- _Task to complete_:
Determine the number of lines in the listing below where the string "scene" occurs; answer with the number alone.

═════ Recorded information

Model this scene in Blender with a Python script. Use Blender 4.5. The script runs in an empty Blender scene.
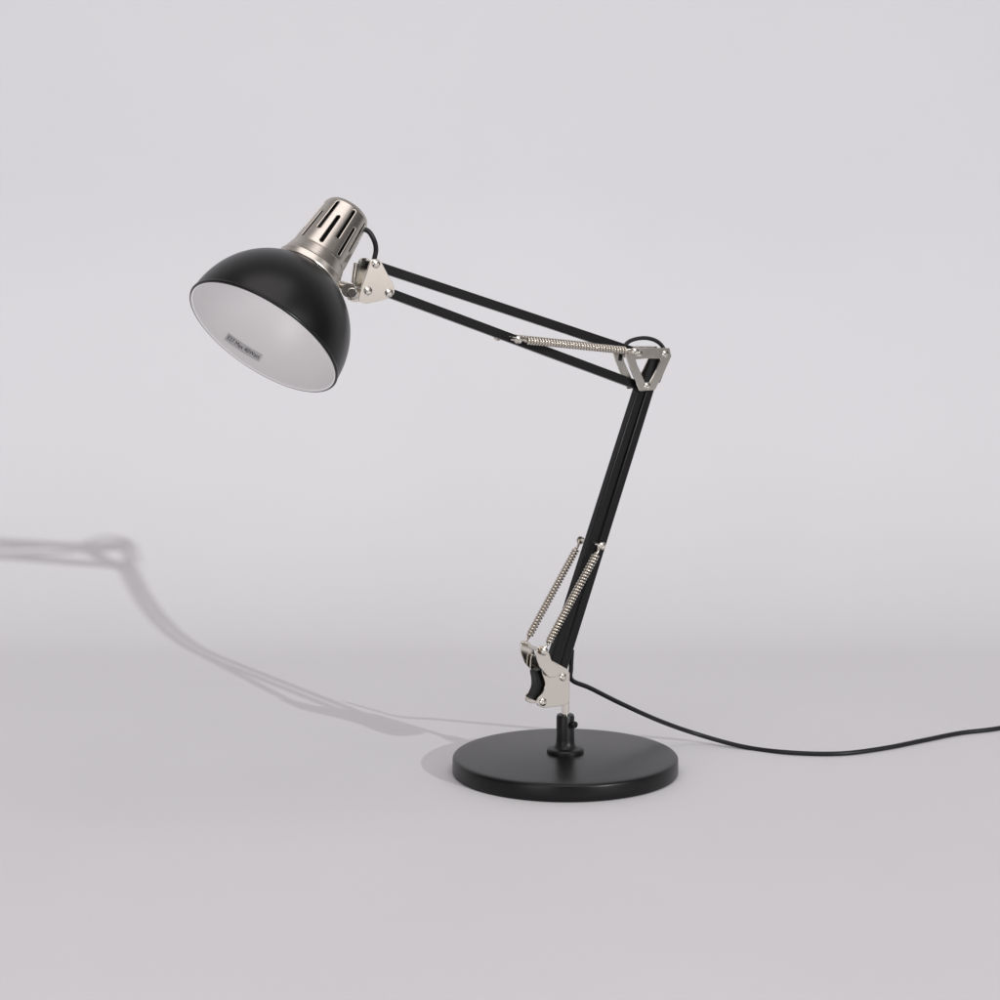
import bpy, bmesh, math
from mathutils import Vector, Matrix
sc=bpy.context.scene
# ---------------- camera ----------------
CAM=Vector((-0.058,-2.13,0.571)); PITCH=math.radians(8.70); F=2464.0
cd=bpy.data.cameras.new("camera"); cam=bpy.data.objects.new("camera",cd); sc.collection.objects.link(cam)
cd.sensor_width=36; cd.lens=36*F/1000; cd.clip_end=100; cd.clip_start=0.05
cam.location=CAM; cam.rotation_euler=(math.pi/2-PITCH,0,0); sc.camera=cam
sc.view_settings.view_transform='Standard'; sc.view_settings.look='None'; sc.view_settings.exposure=0
TH=math.radians(31)
U=Vector((-math.cos(TH),-math.sin(TH),0)); N=Vector((math.sin(TH),-math.cos(TH),0)); Z=Vector((0,0,1))
def ray(px,py):
    return Vector(((px-500)/F,0,0))+Vector((0,math.cos(PITCH),-math.sin(PITCH)))+Vector((0,math.sin(PITCH),math.cos(PITCH)))*((500-py)/F)
def P(px,py,w=0.0):   # survey of the photo onto the lamp's own plane -> (s,z)
    d=ray(px,py); t=(w-CAM.dot(N))/d.dot(N); X=CAM+d*t
    return (X.dot(U),X.z)
def L(s,z,w=0.0): return U*s+Z*z+N*w
def W(px,py,w=0.0):
    s,z=P(px,py,w); return L(s,z,w)
# ---------------- materials ----------------
def mat(name,col,rough=.4,metal=0,noise=None,coat=0,bump=None,spec=.5):
    m=bpy.data.materials.new(name); m.use_nodes=True; nt=m.node_tree; b=nt.nodes["Principled BSDF"]
    b.inputs["Base Color"].default_value=(*col,1); b.inputs["Roughness"].default_value=rough
    b.inputs["Metallic"].default_value=metal; b.inputs["Coat Weight"].default_value=coat
    b.inputs["Specular IOR Level"].default_value=spec
    if noise:
        sc_,amt,stretch=noise
        tc=nt.nodes.new("ShaderNodeTexCoord"); mp=nt.nodes.new("ShaderNodeMapping"); mp.inputs["Scale"].default_value=stretch
        nz=nt.nodes.new("ShaderNodeTexNoise"); nz.inputs["Scale"].default_value=sc_; nz.inputs["Detail"].default_value=5
        nt.links.new(tc.outputs["Object"],mp.inputs[0]); nt.links.new(mp.outputs[0],nz.inputs["Vector"])
        mr=nt.nodes.new("ShaderNodeMapRange"); mr.inputs["From Min"].default_value=.3; mr.inputs["From Max"].default_value=.7
        mr.inputs["To Min"].default_value=max(0.02,rough-amt); mr.inputs["To Max"].default_value=rough+amt
        nt.links.new(nz.outputs["Fac"],mr.inputs["Value"]); nt.links.new(mr.outputs[0],b.inputs["Roughness"])
    return m
M_black=mat("black_satin_paint",(.0030,.0030,.0034),.32,0,(8,.008,(1,1,1)),spec=.32)
M_arm=mat("black_arm_paint",(.0030,.0030,.0034),.34,0,(80,.02,(1,1,1)),spec=.30)
M_dark=mat("black_plastic",(.005,.005,.005),.42,0,(90,.04,(1,1,1)),spec=.35)
M_nick=mat("satin_nickel",(.80,.76,.69),.17,1,(120,.02,(1,1,1)))
M_bolt=mat("bolt_steel",(.70,.67,.62),.16,1,(150,.03,(1,1,1)))
M_spring=mat("spring_steel",(.66,.61,.54),.22,1,(200,.03,(1,1,1)))
M_cord=mat("black_cord",(.008,.008,.009),.42,0,(200,.04,(1,1,1)),spec=.35)
M_in=mat("white_enamel",(.96,.96,.96),.42,.06,(25,.04,(1,1,1)))
M_stick=mat("silver_sticker",(.62,.62,.63),.45,0,(200,.05,(1,1,1)))
M_ink=mat("sticker_ink",(.01,.01,.01),.6,0,(200,.05,(1,1,1)))
def brushed():
    m=bpy.data.materials.new("brushed_nickel"); m.use_nodes=True; nt=m.node_tree; b=nt.nodes["Principled BSDF"]
    b.inputs["Metallic"].default_value=1; b.inputs["Roughness"].default_value=.25; b.inputs["Anisotropic"].default_value=.6
    tg=nt.nodes.new("ShaderNodeTangent"); tg.direction_type='RADIAL'; tg.axis='Z'; nt.links.new(tg.outputs[0],b.inputs["Tangent"])
    tc=nt.nodes.new("ShaderNodeTexCoord"); mp=nt.nodes.new("ShaderNodeMapping"); mp.inputs["Scale"].default_value=(14,14,2600)
    nz=nt.nodes.new("ShaderNodeTexNoise"); nz.inputs["Scale"].default_value=1; nz.inputs["Detail"].default_value=3
    nt.links.new(tc.outputs["Object"],mp.inputs[0]); nt.links.new(mp.outputs[0],nz.inputs["Vector"])
    cr=nt.nodes.new("ShaderNodeValToRGB"); cr.color_ramp.elements[0].color=(.46,.425,.385,1); cr.color_ramp.elements[1].color=(.58,.54,.49,1)
    cr.color_ramp.elements[0].position=.3; cr.color_ramp.elements[1].position=.7
    nt.links.new(nz.outputs["Fac"],cr.inputs[0]); nt.links.new(cr.outputs[0],b.inputs["Base Color"])
    return m
M_neck=brushed()
# ---------------- helpers ----------------
def obj(name,verts,faces,mats,parent=None,smooth=True,bevel=0,fm=None,frame=None,edge=35):
    me=bpy.data.meshes.new(name)
    if frame is None:
        c=sum((Vector(v) for v in verts),Vector())/len(verts); Mx=Matrix.Translation(c)
    else: Mx=frame
    inv=Mx.inverted()
    me.from_pydata([inv@Vector(v) for v in verts],[],faces)
    for m in (mats if isinstance(mats,list) else [mats]): me.materials.append(m)
    if fm:
        for p,i in zip(me.polygons,fm): p.material_index=i
    bm=bmesh.new(); bm.from_mesh(me); bmesh.ops.recalc_face_normals(bm,faces=bm.faces); bm.to_mesh(me); bm.free()
    o=bpy.data.objects.new(name,me); sc.collection.objects.link(o)
    if bevel:
        b=o.modifiers.new("bevel",'BEVEL'); b.width=bevel; b.segments=2; b.limit_method='ANGLE'; b.angle_limit=math.radians(35)
    if smooth:
        for p in me.polygons: p.use_smooth=True
        me.set_sharp_from_angle(angle=math.radians(edge))
    if parent:
        o.parent=parent
    o.matrix_basis=Mx
    bpy.context.view_layer.update()
    if parent and parent.type=='MESH':
        o.matrix_parent_inverse=parent.matrix_world.inverted()
    return o
class G:
    def __init__(s): s.v=[]; s.f=[]
    def add(s,v,f):
        n=len(s.v); s.v+= [Vector(x) for x in v]; s.f+=[tuple(i+n for i in q) for q in f]; return s
def extr(pts2,w0,w1,hole=None):
    n=len(pts2); v=[L(a,b,w0) for a,b in pts2]+[L(a,b,w1) for a,b in pts2]
    f=[]
    if hole is None:
        f=[tuple(range(n)),tuple(range(2*n-1,n-1,-1))]+[(i,(i+1)%n,n+(i+1)%n,n+i) for i in range(n)]
    else:
        v+=[L(a,b,w0) for a,b in hole]+[L(a,b,w1) for a,b in hole]
        for i in range(n):
            j=(i+1)%n
            f+=[(i,j,n+j,n+i),(2*n+i,3*n+i,3*n+j,2*n+j),(i,2*n+i,2*n+j,j),(n+i,n+j,3*n+j,3*n+i)]
    return v,f
def cyl(p,q,r,n=20,r2=None):
    p=Vector(p);q=Vector(q);d=(q-p).normalized(); a=d.orthogonal().normalized(); b=d.cross(a); r2=r if r2 is None else r2
    v=[p+(a*math.cos(2*math.pi*i/n)+b*math.sin(2*math.pi*i/n))*r for i in range(n)]
    v+=[q+(a*math.cos(2*math.pi*i/n)+b*math.sin(2*math.pi*i/n))*r2 for i in range(n)]
    return v,[tuple(range(n)),tuple(range(2*n-1,n-1,-1))]+[(i,(i+1)%n,n+(i+1)%n,n+i) for i in range(n)]
def lathe(profile,org,ax,n=96,a=None,closed=False):
    ax=Vector(ax).normalized(); a=ax.orthogonal().normalized() if a is None else a; b=ax.cross(a); v=[];f=[]
    for r,t in profile:
        for i in range(n):
            an=2*math.pi*i/n; v.append(org+ax*t+(a*math.cos(an)+b*math.sin(an))*r)
    m=len(profile)
    for k in range(m-1 if not closed else m):
        k2=(k+1)%m
        for i in range(n):
            j=(i+1)%n; f.append((k*n+i,k*n+j,k2*n+j,k2*n+i))
    return v,f
def tube(pts,r,n=10,caps=True):
    pts=[Vector(p) for p in pts]; v=[];f=[]; m=len(pts)
    t=(pts[1]-pts[0]).normalized(); a=t.orthogonal().normalized()
    for k in range(m):
        t=(pts[min(k+1,m-1)]-pts[max(k-1,0)]).normalized(); a=(a-t*a.dot(t)).normalized(); b=t.cross(a)
        for i in range(n):
            an=2*math.pi*i/n; v.append(pts[k]+(a*math.cos(an)+b*math.sin(an))*r)
    for k in range(m-1):
        for i in range(n):
            j=(i+1)%n; f.append((k*n+i,k*n+j,(k+1)*n+j,(k+1)*n+i))
    if caps: f+=[tuple(range(n)),tuple((m-1)*n+i for i in range(n))]
    return v,f
def spline(pts,sub=10):
    pts=[Vector(p) for p in pts]; out=[]
    q=[pts[0]*2-pts[1]]+pts+[pts[-1]*2-pts[-2]]
    for i in range(1,len(q)-2):
        for k in range(sub):
            t=k/sub; p0,p1,p2,p3=q[i-1:i+3]
            out.append(.5*((2*p1)+(p2-p0)*t+(2*p0-5*p1+4*p2-p3)*t*t+(3*p1-p0-3*p2+p3)*t**3))
    out.append(pts[-1]); return out
def screw(s,z,w,r=.0036,h=.0018,sgn=1):
    g=G(); o=L(s,z,w); ax=N*sgn
    v,f=lathe([(.0001,h*.35),(r*.38,h*.35),(r*.45,h),(r*.8,h*.85),(r,h*.4),(r,0),(.0001,0)],o,ax,20); g.add(v,f)
    return g
def rounded(pts,r=.002,k=3):
    out=[]; n=len(pts)
    for i in range(n):
        p=Vector(pts[i]); a=Vector(pts[i-1])-p; b=Vector(pts[(i+1)%n])-p
        ra=min(r,a.length*.45); rb=min(r,b.length*.45); A=p+a.normalized()*ra; B=p+b.normalized()*rb
        for j in range(k+1):
            t=j/k; q=A*(1-t)**2+p*2*t*(1-t)+B*t*t; out.append((q.x,q.y))
    return out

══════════

- _Problem solution_:
2